> [TASK PROMPT]:
Extract, unchanged, every line from the top of the material below through the line with "COL = scene.collection", and no more.

> [DATASET EXCERPT]:
>> Start

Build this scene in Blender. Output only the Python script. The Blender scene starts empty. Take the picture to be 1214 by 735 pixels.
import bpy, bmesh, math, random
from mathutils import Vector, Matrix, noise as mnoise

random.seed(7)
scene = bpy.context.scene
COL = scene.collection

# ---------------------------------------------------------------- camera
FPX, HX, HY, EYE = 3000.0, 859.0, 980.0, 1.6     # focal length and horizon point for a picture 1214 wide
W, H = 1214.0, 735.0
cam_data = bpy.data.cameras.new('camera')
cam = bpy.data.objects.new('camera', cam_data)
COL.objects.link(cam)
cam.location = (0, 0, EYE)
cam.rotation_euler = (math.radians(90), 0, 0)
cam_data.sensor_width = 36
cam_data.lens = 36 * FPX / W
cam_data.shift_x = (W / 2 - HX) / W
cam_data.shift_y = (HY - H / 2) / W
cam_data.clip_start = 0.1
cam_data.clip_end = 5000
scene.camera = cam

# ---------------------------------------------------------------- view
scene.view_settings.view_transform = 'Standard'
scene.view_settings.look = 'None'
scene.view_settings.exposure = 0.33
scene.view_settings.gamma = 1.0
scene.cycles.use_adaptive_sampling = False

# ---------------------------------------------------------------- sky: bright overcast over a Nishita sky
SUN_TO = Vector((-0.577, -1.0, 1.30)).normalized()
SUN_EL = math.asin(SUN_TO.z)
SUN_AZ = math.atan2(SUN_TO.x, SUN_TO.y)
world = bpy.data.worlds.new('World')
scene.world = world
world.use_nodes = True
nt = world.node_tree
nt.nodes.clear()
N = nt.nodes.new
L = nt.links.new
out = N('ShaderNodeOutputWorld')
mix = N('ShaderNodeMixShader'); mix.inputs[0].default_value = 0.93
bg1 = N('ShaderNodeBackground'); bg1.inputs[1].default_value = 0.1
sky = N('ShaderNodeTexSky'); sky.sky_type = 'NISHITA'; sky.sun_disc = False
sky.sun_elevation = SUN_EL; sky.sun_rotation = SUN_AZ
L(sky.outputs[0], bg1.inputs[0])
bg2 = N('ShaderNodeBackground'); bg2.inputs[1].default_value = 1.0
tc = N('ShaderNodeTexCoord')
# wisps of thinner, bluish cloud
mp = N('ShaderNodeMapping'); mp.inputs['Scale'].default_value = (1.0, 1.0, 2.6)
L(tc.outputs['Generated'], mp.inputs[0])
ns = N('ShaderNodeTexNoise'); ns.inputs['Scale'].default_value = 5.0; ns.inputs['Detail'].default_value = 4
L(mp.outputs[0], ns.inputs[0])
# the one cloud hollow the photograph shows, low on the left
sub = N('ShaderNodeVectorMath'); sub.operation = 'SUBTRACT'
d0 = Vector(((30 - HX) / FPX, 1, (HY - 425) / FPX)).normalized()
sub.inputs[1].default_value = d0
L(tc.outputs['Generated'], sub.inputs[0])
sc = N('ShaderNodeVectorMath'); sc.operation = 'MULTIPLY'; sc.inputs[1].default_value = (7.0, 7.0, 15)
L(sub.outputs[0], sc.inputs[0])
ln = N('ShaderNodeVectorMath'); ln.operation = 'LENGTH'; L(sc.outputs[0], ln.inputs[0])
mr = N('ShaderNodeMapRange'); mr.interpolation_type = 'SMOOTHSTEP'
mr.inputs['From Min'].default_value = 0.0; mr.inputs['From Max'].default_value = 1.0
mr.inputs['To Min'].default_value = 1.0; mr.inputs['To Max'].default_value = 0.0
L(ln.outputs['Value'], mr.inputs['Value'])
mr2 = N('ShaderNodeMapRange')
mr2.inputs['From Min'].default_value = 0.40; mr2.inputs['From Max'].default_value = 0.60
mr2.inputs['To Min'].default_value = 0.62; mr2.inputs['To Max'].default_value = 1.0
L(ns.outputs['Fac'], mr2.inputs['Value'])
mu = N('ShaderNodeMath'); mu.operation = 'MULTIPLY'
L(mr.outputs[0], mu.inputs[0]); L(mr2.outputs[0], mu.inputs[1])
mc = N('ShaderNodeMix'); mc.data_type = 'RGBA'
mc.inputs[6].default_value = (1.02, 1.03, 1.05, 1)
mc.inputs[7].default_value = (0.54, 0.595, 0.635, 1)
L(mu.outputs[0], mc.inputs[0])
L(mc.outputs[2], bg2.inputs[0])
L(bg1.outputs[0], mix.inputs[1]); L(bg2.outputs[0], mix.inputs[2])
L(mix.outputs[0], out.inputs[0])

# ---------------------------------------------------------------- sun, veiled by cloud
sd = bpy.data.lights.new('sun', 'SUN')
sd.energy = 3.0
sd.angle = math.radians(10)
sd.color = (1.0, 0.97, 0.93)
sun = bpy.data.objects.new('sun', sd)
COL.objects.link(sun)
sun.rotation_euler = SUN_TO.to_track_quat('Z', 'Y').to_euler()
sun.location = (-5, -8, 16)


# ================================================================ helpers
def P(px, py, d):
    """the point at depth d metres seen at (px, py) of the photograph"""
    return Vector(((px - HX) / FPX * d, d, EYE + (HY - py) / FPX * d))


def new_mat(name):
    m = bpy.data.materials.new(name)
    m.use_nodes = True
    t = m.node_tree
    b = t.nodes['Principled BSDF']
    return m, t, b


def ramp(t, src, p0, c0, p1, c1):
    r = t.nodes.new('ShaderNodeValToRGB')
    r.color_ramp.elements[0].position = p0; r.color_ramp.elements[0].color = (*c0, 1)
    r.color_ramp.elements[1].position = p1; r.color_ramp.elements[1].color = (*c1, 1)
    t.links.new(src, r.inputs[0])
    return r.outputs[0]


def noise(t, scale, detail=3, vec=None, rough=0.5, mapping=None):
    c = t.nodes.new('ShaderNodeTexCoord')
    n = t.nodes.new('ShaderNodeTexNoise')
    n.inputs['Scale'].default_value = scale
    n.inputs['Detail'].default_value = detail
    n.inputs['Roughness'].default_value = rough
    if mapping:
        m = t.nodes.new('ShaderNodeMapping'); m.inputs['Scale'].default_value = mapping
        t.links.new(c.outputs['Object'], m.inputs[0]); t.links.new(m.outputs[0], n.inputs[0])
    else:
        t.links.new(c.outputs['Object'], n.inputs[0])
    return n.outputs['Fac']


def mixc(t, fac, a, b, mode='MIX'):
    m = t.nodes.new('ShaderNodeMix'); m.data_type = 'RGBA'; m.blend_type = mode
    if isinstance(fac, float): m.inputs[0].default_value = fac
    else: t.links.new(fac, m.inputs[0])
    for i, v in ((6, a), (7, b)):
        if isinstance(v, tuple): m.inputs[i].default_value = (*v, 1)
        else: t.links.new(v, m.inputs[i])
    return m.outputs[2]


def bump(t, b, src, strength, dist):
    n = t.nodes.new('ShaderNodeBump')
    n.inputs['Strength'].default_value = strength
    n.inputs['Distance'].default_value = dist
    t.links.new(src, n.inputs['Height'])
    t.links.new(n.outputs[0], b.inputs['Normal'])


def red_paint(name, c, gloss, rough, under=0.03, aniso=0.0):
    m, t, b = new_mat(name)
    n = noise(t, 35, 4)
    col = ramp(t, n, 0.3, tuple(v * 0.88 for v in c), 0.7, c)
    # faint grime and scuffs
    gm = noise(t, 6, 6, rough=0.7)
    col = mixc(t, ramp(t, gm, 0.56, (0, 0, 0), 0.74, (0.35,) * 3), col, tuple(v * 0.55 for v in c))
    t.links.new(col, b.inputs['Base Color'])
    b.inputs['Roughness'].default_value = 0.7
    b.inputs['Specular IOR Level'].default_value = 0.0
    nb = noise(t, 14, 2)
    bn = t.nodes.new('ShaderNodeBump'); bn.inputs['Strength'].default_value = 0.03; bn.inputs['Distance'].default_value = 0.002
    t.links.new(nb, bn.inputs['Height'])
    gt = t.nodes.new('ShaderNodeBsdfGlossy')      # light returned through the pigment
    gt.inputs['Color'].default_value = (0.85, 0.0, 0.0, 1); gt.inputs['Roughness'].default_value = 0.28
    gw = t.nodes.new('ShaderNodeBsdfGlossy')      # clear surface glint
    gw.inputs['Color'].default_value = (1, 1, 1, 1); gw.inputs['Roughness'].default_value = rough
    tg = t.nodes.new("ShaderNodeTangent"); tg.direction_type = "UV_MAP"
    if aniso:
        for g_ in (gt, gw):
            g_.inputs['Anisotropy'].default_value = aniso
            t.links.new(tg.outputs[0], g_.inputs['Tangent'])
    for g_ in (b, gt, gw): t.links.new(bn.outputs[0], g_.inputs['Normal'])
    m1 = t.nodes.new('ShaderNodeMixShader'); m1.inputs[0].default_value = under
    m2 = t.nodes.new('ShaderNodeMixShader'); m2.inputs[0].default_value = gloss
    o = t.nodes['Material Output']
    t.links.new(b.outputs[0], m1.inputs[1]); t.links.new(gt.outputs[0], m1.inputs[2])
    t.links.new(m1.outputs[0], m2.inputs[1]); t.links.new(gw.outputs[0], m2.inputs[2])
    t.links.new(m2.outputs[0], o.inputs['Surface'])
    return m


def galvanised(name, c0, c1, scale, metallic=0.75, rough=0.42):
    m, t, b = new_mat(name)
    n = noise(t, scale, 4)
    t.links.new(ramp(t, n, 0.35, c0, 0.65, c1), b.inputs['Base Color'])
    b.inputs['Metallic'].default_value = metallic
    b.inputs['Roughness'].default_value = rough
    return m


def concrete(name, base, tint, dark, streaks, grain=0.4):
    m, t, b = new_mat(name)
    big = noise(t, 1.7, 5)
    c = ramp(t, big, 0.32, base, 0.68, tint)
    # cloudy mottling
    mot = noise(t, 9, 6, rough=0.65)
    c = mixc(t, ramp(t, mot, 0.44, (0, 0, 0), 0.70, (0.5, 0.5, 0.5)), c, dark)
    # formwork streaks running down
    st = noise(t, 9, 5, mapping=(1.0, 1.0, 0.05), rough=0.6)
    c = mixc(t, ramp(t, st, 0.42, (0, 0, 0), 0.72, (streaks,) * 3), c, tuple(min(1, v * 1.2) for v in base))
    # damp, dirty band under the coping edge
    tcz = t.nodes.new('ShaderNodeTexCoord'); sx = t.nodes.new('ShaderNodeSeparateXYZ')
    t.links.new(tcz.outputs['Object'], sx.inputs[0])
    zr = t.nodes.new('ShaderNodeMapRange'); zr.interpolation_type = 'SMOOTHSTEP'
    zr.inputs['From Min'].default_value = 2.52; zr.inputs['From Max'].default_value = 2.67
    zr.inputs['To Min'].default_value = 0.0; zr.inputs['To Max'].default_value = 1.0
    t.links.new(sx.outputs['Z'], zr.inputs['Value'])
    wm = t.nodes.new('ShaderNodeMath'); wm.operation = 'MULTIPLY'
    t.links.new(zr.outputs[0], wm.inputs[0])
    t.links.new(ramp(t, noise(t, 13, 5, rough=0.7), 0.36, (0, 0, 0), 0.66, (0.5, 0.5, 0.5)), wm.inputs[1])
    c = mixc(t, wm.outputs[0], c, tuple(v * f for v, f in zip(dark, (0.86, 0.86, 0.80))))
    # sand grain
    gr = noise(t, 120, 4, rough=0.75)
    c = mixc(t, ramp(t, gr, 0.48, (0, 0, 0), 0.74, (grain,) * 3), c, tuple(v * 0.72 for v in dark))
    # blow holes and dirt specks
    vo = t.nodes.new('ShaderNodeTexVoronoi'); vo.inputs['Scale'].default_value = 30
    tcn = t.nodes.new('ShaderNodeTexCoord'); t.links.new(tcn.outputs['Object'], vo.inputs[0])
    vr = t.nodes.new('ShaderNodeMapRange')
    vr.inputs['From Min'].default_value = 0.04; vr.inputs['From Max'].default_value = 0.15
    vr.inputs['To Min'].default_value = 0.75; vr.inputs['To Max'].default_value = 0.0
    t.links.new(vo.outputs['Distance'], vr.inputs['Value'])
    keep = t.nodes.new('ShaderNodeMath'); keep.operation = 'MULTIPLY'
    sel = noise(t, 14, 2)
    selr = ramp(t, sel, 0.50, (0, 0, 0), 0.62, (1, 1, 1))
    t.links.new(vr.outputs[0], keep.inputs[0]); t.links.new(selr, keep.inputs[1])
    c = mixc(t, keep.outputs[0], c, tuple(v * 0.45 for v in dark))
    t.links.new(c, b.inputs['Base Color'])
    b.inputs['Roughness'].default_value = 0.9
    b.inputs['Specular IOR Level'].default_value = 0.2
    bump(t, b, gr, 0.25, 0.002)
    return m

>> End

> [SOLUTION]:
Build this scene in Blender. Output only the Python script. The Blender scene starts empty. Take the picture to be 1214 by 735 pixels.
import bpy, bmesh, math, random
from mathutils import Vector, Matrix, noise as mnoise

random.seed(7)
scene = bpy.context.scene
COL = scene.collection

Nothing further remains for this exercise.